## SHORT PROBLEM
Please output the data below exactly as given, starting at its first line and stopping after the line that contains "t = np.clip(t, 0, 1);".

## GIVEN INFORMATION
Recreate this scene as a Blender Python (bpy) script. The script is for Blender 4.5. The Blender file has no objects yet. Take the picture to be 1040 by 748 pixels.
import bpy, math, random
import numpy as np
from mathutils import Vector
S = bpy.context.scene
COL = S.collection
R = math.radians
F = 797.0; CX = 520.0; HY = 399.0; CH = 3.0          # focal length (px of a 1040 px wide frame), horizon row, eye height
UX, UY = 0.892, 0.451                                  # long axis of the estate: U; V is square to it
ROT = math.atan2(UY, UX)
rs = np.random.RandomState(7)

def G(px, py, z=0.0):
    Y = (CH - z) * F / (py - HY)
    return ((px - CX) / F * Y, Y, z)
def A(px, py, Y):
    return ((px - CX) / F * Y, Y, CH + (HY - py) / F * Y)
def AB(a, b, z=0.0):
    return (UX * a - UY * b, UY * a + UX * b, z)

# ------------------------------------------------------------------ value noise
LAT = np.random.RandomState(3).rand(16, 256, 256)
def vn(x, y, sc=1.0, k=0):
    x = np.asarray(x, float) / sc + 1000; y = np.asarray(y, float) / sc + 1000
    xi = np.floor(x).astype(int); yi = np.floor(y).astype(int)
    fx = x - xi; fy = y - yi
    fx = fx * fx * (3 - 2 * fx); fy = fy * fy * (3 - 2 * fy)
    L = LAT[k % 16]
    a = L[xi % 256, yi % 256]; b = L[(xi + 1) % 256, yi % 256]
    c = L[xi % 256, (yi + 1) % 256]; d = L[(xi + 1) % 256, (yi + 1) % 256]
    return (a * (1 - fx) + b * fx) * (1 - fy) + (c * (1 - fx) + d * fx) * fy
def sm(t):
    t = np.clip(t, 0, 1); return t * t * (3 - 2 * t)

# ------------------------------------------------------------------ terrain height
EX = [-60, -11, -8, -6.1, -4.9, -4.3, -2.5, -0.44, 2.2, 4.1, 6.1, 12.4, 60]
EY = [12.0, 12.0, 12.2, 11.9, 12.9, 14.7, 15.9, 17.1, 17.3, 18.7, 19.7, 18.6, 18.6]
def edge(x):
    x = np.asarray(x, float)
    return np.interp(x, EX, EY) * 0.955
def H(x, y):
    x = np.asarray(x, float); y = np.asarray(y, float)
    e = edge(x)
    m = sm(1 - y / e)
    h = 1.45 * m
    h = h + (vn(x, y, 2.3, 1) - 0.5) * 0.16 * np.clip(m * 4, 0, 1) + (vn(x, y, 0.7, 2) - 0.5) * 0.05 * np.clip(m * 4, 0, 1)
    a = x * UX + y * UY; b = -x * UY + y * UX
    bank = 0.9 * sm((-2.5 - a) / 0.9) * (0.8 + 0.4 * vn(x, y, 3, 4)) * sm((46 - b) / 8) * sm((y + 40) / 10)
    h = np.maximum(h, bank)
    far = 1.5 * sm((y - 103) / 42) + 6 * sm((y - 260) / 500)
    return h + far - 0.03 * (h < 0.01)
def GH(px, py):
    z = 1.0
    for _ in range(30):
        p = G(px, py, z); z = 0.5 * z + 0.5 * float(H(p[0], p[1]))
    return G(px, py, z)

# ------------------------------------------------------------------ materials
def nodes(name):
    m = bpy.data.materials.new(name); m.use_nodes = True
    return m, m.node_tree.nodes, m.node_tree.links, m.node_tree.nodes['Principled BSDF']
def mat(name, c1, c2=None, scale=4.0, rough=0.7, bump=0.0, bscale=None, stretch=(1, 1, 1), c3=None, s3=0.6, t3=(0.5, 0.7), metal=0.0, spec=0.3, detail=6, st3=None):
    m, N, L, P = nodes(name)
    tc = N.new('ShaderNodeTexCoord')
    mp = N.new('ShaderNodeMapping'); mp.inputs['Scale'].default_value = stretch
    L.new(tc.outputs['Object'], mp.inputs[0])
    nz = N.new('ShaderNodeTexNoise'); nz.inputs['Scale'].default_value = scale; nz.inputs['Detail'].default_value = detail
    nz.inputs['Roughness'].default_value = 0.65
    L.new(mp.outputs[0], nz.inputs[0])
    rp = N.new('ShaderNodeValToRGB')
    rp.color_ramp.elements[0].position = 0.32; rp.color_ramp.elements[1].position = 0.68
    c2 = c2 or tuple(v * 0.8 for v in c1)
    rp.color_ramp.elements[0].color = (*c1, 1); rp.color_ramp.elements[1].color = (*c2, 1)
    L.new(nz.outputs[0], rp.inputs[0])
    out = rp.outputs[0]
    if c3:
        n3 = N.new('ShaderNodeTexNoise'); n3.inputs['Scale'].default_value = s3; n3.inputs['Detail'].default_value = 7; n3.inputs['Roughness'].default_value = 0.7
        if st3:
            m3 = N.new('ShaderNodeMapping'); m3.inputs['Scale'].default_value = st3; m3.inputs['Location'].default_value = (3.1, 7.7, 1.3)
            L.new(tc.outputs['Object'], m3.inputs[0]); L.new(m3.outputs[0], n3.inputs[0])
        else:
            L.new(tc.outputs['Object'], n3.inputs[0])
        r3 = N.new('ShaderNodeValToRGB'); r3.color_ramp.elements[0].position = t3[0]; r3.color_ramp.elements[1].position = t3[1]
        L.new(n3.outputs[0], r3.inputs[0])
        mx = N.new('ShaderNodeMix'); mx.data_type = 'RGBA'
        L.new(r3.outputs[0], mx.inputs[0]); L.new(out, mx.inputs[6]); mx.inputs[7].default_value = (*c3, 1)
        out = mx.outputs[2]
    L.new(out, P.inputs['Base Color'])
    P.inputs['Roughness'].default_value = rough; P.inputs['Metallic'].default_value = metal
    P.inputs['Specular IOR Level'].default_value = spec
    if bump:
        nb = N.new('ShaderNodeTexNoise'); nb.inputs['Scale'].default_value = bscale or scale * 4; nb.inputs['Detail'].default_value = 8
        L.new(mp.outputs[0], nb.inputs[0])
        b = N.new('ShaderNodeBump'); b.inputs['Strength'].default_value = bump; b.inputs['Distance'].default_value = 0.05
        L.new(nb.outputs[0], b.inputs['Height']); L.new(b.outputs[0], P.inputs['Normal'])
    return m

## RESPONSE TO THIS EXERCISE
Recreate this scene as a Blender Python (bpy) script. The script is for Blender 4.5. The Blender file has no objects yet. Take the picture to be 1040 by 748 pixels.
import bpy, math, random
import numpy as np
from mathutils import Vector
S = bpy.context.scene
COL = S.collection
R = math.radians
F = 797.0; CX = 520.0; HY = 399.0; CH = 3.0          # focal length (px of a 1040 px wide frame), horizon row, eye height
UX, UY = 0.892, 0.451                                  # long axis of the estate: U; V is square to it
ROT = math.atan2(UY, UX)
rs = np.random.RandomState(7)

def G(px, py, z=0.0):
    Y = (CH - z) * F / (py - HY)
    return ((px - CX) / F * Y, Y, z)
def A(px, py, Y):
    return ((px - CX) / F * Y, Y, CH + (HY - py) / F * Y)
def AB(a, b, z=0.0):
    return (UX * a - UY * b, UY * a + UX * b, z)

# ------------------------------------------------------------------ value noise
LAT = np.random.RandomState(3).rand(16, 256, 256)
def vn(x, y, sc=1.0, k=0):
    x = np.asarray(x, float) / sc + 1000; y = np.asarray(y, float) / sc + 1000
    xi = np.floor(x).astype(int); yi = np.floor(y).astype(int)
    fx = x - xi; fy = y - yi
    fx = fx * fx * (3 - 2 * fx); fy = fy * fy * (3 - 2 * fy)
    L = LAT[k % 16]
    a = L[xi % 256, yi % 256]; b = L[(xi + 1) % 256, yi % 256]
    c = L[xi % 256, (yi + 1) % 256]; d = L[(xi + 1) % 256, (yi + 1) % 256]
    return (a * (1 - fx) + b * fx) * (1 - fy) + (c * (1 - fx) + d * fx) * fy
def sm(t):
    t = np.clip(t, 0, 1); return t * t * (3 - 2 * t)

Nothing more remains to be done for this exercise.